Barbecued beef strips are familiar, and kaldereta, a Mediterranean-style beef stew with potatoes, tomatoes, bell peppers and carrots, wins fans.
Two soups beckon: sinigang, tempered with tamarind and coconut milk, and turola, a clear broth with ginger.
Bistek needs no translation, and escabeche, tilapia filet cooked with sweet and sour sauce and vegetables, is welcome.
Kare-kare, beef oxtail stew with peanut sauce and green beans, is a Filipino festival favorite. Pinakbet melds eggplant, okra and longbeans.
Mildly-flavored pancit bihon, thin rice noodles stir-fried with chicken, carrots, snow peas, cabbage and green beans, and pancit palabok, thicker rice noodles with pork and tofu sauce, egg, shrimp, garlic and scallion, clear the palate.

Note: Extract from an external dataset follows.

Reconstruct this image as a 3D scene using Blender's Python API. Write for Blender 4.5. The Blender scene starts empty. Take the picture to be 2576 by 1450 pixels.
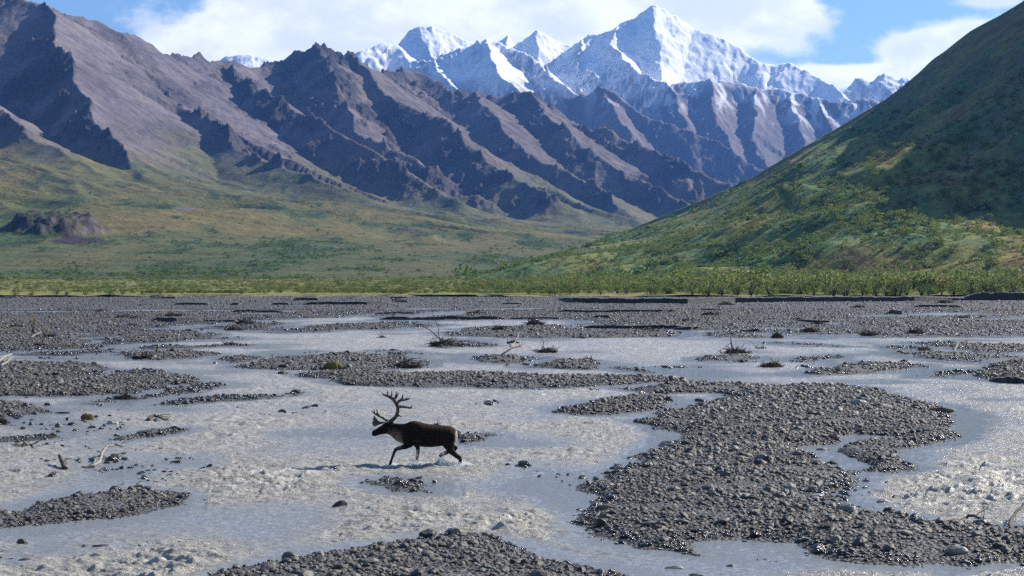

At the dessert table, ginataang halo halo has us guessing. We learn it is a melange of coconut milk, jackfruit syrup, glutinous rice, plantain and yam. Turon, pan-fried plantain in a pastry wrapper with jackfruit and caramelized sugar, is satisfying. Coconut-covered pichi pichi and steamed kutsinta are representative rice cakes.
Tea and tropical juices (extra), like buko (young coconut) or calamansi (lime), enhance the meal.
Lumpia, Pancit’s maghapong almusal, or all-day breakfast, consists of fried rice and scrambled eggs with a choice of tocino (sliced cured pork), longganisa (pork sausage) or daeng (salty, boneless marinated milkfish).
Merienda, a holdover from the Spanish days, means serious between-meal snacks. Among these are pancit mami, a pho-like chicken noodle soup with shredded carrots, cabbage, green onion, hard-boiled egg and seasonings, and pancit lomi, a thicker noodle soup with shrimp, fish balls and the same vegetables.
Any time of day, Lumpia, Pancit, atbp. offers a unique dining experience.